## What is being asked
In the material below, please retype the lines from the very first through the one with "finish_r.location.z = ringp.z-.024", exactly and without pictures.

## Given records
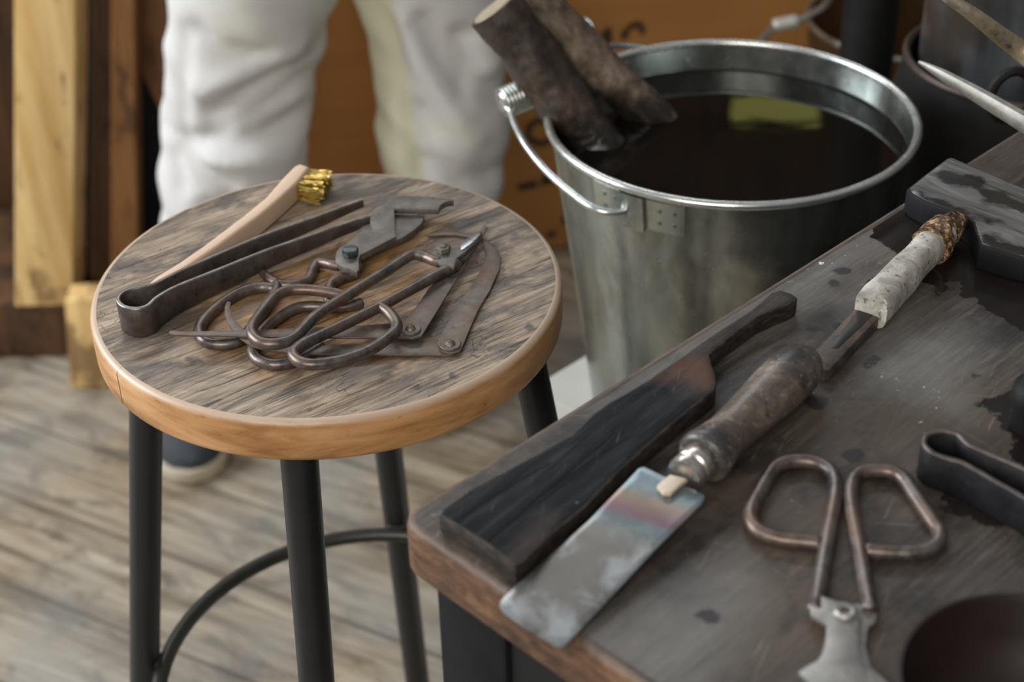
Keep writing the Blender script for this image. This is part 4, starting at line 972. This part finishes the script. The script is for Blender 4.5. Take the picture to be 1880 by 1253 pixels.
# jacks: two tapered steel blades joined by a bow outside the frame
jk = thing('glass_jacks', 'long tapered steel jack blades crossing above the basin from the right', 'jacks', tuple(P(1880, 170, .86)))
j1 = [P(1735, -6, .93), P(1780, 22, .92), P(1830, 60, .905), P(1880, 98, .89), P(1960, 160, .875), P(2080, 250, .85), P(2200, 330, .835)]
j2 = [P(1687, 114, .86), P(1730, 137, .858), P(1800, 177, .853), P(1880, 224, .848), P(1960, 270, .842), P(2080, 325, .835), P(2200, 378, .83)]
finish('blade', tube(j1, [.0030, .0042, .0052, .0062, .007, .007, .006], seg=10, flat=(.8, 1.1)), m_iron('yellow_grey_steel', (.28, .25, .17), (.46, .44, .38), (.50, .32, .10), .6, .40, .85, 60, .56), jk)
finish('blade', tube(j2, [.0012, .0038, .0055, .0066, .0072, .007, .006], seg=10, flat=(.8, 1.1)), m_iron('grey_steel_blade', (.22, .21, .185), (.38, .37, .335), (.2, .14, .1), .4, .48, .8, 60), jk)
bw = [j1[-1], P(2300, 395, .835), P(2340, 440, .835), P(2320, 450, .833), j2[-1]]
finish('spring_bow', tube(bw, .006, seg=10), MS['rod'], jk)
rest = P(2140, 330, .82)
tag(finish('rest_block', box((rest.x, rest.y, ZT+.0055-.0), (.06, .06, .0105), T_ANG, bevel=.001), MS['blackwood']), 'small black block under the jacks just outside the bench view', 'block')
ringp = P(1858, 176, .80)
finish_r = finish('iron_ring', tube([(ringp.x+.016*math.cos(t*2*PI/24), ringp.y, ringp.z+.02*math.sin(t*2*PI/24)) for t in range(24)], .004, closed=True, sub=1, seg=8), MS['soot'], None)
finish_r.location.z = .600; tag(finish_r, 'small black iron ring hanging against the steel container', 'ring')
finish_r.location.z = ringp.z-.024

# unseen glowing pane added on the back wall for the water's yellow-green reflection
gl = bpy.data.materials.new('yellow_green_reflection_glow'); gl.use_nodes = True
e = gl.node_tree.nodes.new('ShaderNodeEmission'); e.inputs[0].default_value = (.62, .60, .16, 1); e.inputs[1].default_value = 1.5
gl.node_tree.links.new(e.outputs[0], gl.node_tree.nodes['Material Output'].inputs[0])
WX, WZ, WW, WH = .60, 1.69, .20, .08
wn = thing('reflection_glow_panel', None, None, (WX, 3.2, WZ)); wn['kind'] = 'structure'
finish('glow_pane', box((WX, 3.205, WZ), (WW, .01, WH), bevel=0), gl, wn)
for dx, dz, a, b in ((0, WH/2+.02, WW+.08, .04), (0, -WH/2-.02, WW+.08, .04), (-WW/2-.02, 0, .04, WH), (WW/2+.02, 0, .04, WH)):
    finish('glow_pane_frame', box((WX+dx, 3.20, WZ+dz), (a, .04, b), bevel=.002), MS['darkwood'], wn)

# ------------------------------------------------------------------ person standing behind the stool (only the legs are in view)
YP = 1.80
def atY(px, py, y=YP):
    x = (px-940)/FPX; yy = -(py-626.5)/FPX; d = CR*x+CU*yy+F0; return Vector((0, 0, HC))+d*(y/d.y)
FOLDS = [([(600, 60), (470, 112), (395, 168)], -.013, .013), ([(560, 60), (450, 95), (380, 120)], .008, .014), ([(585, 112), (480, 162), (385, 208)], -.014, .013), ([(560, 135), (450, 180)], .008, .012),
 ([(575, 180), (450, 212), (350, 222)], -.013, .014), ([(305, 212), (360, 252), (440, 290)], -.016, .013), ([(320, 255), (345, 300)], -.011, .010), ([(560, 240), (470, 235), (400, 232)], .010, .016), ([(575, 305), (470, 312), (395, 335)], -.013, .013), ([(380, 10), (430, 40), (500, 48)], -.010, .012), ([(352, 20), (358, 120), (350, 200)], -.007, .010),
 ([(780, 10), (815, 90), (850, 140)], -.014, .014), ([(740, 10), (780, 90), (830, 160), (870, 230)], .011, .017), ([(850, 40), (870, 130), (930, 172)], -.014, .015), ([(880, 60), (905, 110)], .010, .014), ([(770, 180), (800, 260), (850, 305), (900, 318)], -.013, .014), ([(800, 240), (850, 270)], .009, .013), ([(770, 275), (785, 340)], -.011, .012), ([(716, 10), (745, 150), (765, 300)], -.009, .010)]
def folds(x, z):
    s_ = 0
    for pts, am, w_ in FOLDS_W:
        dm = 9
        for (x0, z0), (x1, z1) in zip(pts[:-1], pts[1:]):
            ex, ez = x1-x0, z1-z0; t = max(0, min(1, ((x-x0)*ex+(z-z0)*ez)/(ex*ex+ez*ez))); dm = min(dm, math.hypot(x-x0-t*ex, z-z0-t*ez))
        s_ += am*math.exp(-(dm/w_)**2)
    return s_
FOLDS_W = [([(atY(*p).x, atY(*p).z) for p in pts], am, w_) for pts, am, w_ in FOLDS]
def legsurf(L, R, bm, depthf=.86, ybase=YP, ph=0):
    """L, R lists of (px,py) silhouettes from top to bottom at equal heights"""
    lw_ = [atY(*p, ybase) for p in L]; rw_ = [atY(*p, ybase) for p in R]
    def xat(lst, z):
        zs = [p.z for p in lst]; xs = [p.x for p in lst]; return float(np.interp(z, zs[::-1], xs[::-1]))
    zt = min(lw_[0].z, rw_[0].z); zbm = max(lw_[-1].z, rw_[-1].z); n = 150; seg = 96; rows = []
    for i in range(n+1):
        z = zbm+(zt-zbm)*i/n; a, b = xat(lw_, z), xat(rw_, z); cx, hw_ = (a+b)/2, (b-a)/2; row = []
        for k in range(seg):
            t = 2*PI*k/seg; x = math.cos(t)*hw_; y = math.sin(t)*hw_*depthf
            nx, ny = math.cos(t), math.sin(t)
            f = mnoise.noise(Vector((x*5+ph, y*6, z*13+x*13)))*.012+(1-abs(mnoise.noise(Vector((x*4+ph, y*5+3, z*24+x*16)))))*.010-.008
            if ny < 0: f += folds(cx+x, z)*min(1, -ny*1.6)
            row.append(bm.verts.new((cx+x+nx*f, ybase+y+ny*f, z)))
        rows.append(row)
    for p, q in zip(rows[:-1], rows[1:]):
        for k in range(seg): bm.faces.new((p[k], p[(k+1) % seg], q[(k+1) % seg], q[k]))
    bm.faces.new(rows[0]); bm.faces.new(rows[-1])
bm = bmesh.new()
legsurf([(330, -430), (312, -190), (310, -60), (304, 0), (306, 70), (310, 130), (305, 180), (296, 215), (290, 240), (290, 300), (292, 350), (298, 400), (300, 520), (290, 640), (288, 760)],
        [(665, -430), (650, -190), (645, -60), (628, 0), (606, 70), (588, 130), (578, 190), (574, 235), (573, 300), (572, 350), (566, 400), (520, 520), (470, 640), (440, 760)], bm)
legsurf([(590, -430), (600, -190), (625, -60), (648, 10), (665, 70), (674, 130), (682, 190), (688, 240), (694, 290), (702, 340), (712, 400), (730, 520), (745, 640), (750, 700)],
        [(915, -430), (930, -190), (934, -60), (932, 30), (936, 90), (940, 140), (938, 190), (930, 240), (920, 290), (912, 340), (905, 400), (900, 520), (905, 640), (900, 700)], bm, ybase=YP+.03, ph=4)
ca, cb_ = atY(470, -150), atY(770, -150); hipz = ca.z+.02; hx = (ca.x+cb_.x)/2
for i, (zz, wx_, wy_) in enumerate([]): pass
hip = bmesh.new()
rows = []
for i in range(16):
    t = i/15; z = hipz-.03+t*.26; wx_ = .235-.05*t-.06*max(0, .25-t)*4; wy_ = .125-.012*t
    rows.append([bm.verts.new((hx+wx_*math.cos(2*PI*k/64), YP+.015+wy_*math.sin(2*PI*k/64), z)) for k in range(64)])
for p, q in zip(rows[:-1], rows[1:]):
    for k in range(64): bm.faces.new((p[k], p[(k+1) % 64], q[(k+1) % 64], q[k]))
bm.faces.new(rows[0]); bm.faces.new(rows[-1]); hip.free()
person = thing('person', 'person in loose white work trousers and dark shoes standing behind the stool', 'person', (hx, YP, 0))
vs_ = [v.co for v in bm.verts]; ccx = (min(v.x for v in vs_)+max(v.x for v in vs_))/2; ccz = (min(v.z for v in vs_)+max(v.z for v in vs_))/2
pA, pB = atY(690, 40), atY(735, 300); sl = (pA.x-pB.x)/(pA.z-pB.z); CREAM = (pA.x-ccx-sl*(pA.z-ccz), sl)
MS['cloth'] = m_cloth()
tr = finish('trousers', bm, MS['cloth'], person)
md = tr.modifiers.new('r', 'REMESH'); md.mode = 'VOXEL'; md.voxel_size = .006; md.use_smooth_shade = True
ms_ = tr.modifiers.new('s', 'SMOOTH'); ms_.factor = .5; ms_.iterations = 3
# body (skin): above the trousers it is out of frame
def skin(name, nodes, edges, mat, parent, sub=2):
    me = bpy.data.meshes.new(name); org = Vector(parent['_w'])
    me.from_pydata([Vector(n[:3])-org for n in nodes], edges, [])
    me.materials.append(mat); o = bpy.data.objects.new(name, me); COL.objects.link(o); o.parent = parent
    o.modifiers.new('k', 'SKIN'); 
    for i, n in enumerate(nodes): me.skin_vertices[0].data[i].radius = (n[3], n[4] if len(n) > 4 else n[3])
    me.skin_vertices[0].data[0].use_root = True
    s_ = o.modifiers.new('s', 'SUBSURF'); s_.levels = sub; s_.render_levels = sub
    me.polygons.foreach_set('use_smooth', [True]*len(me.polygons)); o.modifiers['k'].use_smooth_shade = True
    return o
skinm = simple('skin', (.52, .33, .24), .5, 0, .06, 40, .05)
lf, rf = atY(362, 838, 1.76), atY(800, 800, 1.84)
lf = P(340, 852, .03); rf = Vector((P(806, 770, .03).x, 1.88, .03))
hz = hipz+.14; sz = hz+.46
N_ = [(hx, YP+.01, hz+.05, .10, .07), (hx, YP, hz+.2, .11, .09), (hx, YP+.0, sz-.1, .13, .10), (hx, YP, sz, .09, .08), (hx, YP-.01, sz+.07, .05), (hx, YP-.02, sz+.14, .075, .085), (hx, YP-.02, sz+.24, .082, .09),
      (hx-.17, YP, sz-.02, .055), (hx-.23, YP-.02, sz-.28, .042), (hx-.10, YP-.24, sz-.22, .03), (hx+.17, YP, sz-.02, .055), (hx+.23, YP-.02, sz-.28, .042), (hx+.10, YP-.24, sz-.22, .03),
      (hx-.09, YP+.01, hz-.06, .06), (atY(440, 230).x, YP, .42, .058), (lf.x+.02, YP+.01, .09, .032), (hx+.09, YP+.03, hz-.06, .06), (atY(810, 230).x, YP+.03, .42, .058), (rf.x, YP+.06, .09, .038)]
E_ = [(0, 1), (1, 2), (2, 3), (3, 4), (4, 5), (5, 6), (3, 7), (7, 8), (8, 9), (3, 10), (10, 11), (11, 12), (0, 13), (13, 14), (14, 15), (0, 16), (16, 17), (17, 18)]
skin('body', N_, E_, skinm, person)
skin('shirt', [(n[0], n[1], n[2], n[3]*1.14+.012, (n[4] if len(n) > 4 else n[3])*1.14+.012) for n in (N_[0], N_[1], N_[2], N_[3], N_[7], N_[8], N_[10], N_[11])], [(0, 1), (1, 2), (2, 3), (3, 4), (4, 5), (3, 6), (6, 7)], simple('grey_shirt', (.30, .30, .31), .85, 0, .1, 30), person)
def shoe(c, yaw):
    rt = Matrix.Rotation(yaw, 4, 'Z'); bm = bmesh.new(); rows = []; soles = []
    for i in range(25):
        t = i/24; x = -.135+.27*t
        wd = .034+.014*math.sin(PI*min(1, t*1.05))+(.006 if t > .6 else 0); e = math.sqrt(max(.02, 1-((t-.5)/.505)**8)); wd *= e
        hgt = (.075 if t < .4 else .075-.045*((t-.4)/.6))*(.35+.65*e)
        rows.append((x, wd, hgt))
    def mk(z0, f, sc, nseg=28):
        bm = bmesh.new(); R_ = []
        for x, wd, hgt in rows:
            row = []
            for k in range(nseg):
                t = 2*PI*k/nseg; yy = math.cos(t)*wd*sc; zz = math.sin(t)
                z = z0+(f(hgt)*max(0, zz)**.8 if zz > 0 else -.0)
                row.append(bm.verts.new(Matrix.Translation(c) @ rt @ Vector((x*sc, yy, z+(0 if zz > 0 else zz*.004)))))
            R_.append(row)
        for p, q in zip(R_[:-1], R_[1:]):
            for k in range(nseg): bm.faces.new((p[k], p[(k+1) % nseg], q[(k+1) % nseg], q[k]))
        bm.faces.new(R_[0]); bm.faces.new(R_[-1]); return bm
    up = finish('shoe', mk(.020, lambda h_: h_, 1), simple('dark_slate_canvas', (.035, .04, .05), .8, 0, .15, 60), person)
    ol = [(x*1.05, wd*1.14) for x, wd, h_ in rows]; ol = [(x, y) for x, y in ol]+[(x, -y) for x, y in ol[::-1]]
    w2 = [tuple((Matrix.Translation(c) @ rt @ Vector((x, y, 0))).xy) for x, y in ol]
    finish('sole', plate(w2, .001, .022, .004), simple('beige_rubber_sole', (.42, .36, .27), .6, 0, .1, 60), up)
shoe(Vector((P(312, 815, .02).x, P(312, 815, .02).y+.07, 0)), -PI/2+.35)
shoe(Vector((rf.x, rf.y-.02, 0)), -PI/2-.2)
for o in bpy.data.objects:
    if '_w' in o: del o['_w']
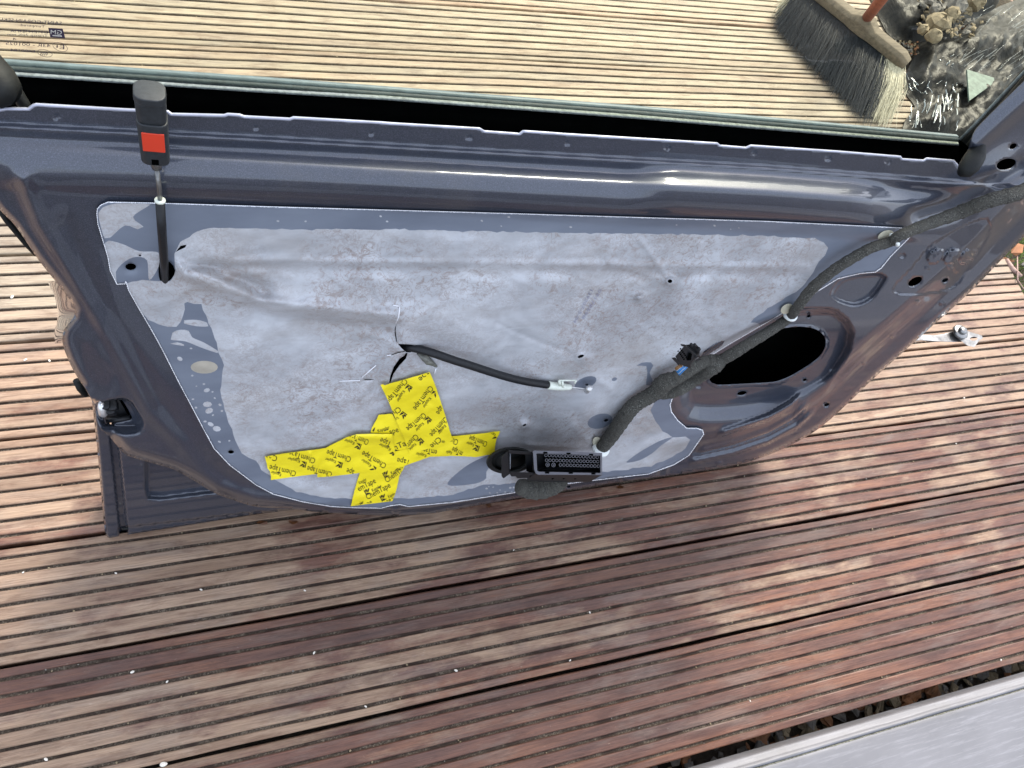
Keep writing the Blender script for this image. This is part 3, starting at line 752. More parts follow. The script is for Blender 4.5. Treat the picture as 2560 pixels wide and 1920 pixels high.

## Exercise solution
Keep writing the Blender script for this image. This is part 4, starting at line 972. This part finishes the script. The script is for Blender 4.5. Take the picture to be 1880 by 1253 pixels.
# jacks: two tapered steel blades joined by a bow outside the frame
jk = thing('glass_jacks', 'long tapered steel jack blades crossing above the basin from the right', 'jacks', tuple(P(1880, 170, .86)))
j1 = [P(1735, -6, .93), P(1780, 22, .92), P(1830, 60, .905), P(1880, 98, .89), P(1960, 160, .875), P(2080, 250, .85), P(2200, 330, .835)]
j2 = [P(1687, 114, .86), P(1730, 137, .858), P(1800, 177, .853), P(1880, 224, .848), P(1960, 270, .842), P(2080, 325, .835), P(2200, 378, .83)]
finish('blade', tube(j1, [.0030, .0042, .0052, .0062, .007, .007, .006], seg=10, flat=(.8, 1.1)), m_iron('yellow_grey_steel', (.28, .25, .17), (.46, .44, .38), (.50, .32, .10), .6, .40, .85, 60, .56), jk)
finish('blade', tube(j2, [.0012, .0038, .0055, .0066, .0072, .007, .006], seg=10, flat=(.8, 1.1)), m_iron('grey_steel_blade', (.22, .21, .185), (.38, .37, .335), (.2, .14, .1), .4, .48, .8, 60), jk)
bw = [j1[-1], P(2300, 395, .835), P(2340, 440, .835), P(2320, 450, .833), j2[-1]]
finish('spring_bow', tube(bw, .006, seg=10), MS['rod'], jk)
rest = P(2140, 330, .82)
tag(finish('rest_block', box((rest.x, rest.y, ZT+.0055-.0), (.06, .06, .0105), T_ANG, bevel=.001), MS['blackwood']), 'small black block under the jacks just outside the bench view', 'block')
ringp = P(1858, 176, .80)
finish_r = finish('iron_ring', tube([(ringp.x+.016*math.cos(t*2*PI/24), ringp.y, ringp.z+.02*math.sin(t*2*PI/24)) for t in range(24)], .004, closed=True, sub=1, seg=8), MS['soot'], None)
finish_r.location.z = .600; tag(finish_r, 'small black iron ring hanging against the steel container', 'ring')
finish_r.location.z = ringp.z-.024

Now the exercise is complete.